Mark F. Bernstein ’89

By any measure, it was an exceptionally busy week.

On Aug. 9, Robert Borcherding ’99 was promoted to Army brigadier general and confirmed by the U.S. Senate to his new post as legal counsel to the chairman of the Joint Chiefs of Staff. He started his new job at the Pentagon on Aug. 13. The United States began its final withdrawal of troops from Afghanistan on Aug. 14, and Kabul fell to the Taliban just days after that. That left Borcherding little time to get up to speed.

“We quickly became consumed with all things Afghanistan,” he said.

The new legal counsel to the Joint Chiefs is nothing if not adaptable, and a quick study as well. 

“My first few weeks were dominated by fairly complex interagency crisis management,” he said. “Since then, the pace has leveled off a bit, but it’s regularly punctuated by emerging national security issues.”

But perhaps the best way to describe what he does is to explain what his boss, Gen. Mark Milley, the chairman of the Joint Chiefs of Staff, does. The Joint Chiefs chairman is the principal military adviser to the president, the secretary of defense and the National Security Council, as well as the various U.S. military commands around the world. When the Joint Chiefs are called upon to make policy recommendations, one question that often arises, Borcherding said, is whether a certain course of action is legal. That often goes hand in hand with a second question: Even if something is legal, is it wise to pursue? 

Borcherding and his staff of 20 military lawyers attempt to provide the Joint Chiefs with answers to those questions. It is a unique feature of the American military that each of its 11 combatant commands also has a legal team, and Borcherding and his staff advise them, as well. That’s a lot of clients to serve. “The days are long, but the weeks seem to fly by,” he said.

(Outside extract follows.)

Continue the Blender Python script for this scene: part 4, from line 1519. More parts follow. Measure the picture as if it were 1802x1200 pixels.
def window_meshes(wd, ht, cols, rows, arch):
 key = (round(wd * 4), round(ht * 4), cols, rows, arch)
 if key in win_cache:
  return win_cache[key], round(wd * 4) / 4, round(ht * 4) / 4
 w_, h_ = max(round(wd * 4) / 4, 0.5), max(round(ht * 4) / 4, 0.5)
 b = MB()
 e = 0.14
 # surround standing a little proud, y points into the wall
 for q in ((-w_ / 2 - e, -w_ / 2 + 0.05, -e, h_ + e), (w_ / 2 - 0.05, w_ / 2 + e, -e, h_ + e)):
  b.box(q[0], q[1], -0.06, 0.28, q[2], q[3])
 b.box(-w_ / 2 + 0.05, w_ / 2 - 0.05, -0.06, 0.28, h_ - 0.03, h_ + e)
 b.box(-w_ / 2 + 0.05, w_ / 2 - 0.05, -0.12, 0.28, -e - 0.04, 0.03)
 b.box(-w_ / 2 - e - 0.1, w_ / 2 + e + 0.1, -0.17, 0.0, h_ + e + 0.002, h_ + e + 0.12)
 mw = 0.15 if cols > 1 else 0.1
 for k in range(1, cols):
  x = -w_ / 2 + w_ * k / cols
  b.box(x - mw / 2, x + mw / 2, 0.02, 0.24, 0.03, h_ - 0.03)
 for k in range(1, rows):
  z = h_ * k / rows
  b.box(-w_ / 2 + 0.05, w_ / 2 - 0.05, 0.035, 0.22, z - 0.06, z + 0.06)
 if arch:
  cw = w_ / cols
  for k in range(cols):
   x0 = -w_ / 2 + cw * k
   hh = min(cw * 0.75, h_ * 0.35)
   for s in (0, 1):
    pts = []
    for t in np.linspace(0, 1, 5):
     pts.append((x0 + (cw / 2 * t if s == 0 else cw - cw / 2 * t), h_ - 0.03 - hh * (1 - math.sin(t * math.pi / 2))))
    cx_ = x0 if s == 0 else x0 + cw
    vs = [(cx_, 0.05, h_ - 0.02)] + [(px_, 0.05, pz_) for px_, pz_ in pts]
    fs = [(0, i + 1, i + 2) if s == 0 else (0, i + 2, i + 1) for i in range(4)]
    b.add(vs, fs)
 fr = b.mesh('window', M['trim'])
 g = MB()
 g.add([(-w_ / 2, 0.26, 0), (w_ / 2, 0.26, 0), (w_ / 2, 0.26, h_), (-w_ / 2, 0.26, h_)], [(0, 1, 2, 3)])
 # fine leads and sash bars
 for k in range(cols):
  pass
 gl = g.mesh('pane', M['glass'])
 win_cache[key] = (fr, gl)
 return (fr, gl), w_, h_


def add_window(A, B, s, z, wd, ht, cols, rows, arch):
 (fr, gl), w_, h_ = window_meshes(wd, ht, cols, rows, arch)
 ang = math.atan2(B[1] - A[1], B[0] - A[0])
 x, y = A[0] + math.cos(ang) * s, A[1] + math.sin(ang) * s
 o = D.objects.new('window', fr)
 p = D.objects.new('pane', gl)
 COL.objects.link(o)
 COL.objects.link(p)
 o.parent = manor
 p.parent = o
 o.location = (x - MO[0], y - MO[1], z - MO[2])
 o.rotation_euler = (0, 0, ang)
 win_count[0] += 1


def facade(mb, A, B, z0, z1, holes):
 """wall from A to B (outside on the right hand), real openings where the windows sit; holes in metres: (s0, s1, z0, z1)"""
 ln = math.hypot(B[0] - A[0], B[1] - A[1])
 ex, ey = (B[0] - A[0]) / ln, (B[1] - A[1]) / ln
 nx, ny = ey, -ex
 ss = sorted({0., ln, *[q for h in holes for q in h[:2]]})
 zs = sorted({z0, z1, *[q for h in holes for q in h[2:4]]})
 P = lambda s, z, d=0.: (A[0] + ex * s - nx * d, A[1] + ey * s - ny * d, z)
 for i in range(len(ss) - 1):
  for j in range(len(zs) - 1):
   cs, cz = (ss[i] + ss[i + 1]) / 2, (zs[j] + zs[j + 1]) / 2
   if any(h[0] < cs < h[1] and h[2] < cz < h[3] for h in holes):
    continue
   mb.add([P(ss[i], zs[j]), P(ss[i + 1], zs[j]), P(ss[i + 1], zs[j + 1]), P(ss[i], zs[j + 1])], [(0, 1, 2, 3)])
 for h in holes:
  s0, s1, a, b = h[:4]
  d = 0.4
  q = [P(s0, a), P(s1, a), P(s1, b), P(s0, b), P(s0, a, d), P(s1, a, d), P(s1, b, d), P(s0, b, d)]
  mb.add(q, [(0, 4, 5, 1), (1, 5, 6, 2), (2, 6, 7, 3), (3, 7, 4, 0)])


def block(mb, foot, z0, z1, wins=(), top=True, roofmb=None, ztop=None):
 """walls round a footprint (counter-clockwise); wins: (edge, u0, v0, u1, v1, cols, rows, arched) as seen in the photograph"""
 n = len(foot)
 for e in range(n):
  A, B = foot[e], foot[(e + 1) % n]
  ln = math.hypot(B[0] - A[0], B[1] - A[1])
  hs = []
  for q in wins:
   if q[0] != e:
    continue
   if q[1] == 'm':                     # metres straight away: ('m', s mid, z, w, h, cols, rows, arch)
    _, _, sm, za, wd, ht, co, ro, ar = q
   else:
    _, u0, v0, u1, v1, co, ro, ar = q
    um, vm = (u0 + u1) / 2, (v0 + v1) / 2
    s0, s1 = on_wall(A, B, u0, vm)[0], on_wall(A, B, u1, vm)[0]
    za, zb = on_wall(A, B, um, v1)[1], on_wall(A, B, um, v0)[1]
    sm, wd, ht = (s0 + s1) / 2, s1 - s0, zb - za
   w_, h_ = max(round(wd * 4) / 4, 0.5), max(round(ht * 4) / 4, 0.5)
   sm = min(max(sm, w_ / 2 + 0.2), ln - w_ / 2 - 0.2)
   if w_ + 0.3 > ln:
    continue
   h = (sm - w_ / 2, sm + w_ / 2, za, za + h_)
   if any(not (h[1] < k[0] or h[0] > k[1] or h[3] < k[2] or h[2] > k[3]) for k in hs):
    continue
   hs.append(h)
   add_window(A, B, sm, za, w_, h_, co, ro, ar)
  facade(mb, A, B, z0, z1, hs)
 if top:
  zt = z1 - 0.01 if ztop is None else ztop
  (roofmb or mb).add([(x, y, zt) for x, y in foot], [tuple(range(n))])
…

After graduating from West Point in 1993, the Chino Hills, California, native spent three years with the Army Corps of Engineers. He might have continued a career as an engineer, but law and international relations had always interested him. Borcherding attended UVA Law under the Army’s Funded Legal Education Program and earned a master’s degree in foreign affairs from the Graduate School of Arts and Sciences at the same time. He has since earned another master’s degree, in strategic studies, from the U.S. Army War College.

Over the course of his 28-year career in the military, Borcherding has been deployed overseas seven times. In his previous posting before his current job, Borcherding was stationed in Baghdad as staff judge advocate to the Combined Joint Task Force as part of Operation Inherent Resolve. Previously, he served in the judge advocate general’s Corps around the country and the world: for the 10th Special Forces Group and 4th Infantry Division in Fort Carson, Colorado; the 1st Infantry Division in Fort Riley, Kansas; the Joint Special Operations Command in Fort Bragg, North Carolina; and in Iraq. He also served as deputy chief for national security law to the U.S. Africa Command based in Stuttgart, Germany, and as executive officer to the U.S. Army Legal Services Agency at Fort Belvoir, Virginia.

In announcing Borcherding’s nomination to be legal counsel to the Joint Chiefs, Lt. Gen. Stuart W. Risch, the judge advocate general, said, “His selection represents the best of our regiment’s deliberate effort to train, mentor and grow exceptional operational judge advocates with the versatile experience, extensive legal expertise and proven leadership to advise the Joint Force. Colonel Borcherding’s strength of character and strategic vision will allow him to excel in this prominent and pivotal assignment.” 

Borcherding is the second UVA Law graduate to serve as legal counsel to the chairman of the Joint Chiefs, following in the footsteps of retired Brig. Gen. Richard Gross í93, who held the post from 2011-15.

Military families are famous for their resilience and Borcherding extends that credit to his wife, Anne, who has moved with him 14 times during their marriage, and to their three daughters. 

“We view our service in the military community as a vocational calling,” he said. “It doesn’t make the challenges any easier, but it does put them in perspective when you’re convinced that you’re doing what you’re supposed to be doing with your life.”

That is true even if Borcherding often can’t discuss exactly what he is working on. 

“I basically tell them, read the news,” he said of his family. “If it gets your attention and it’s military-related, we’re probably talking about it and involved.”

“My first few weeks were dominated by fairly complex interagency crisis management,“ he said. “Since then, the pace has leveled off a bit, but it’s regularly punctuated by emerging national security issues.”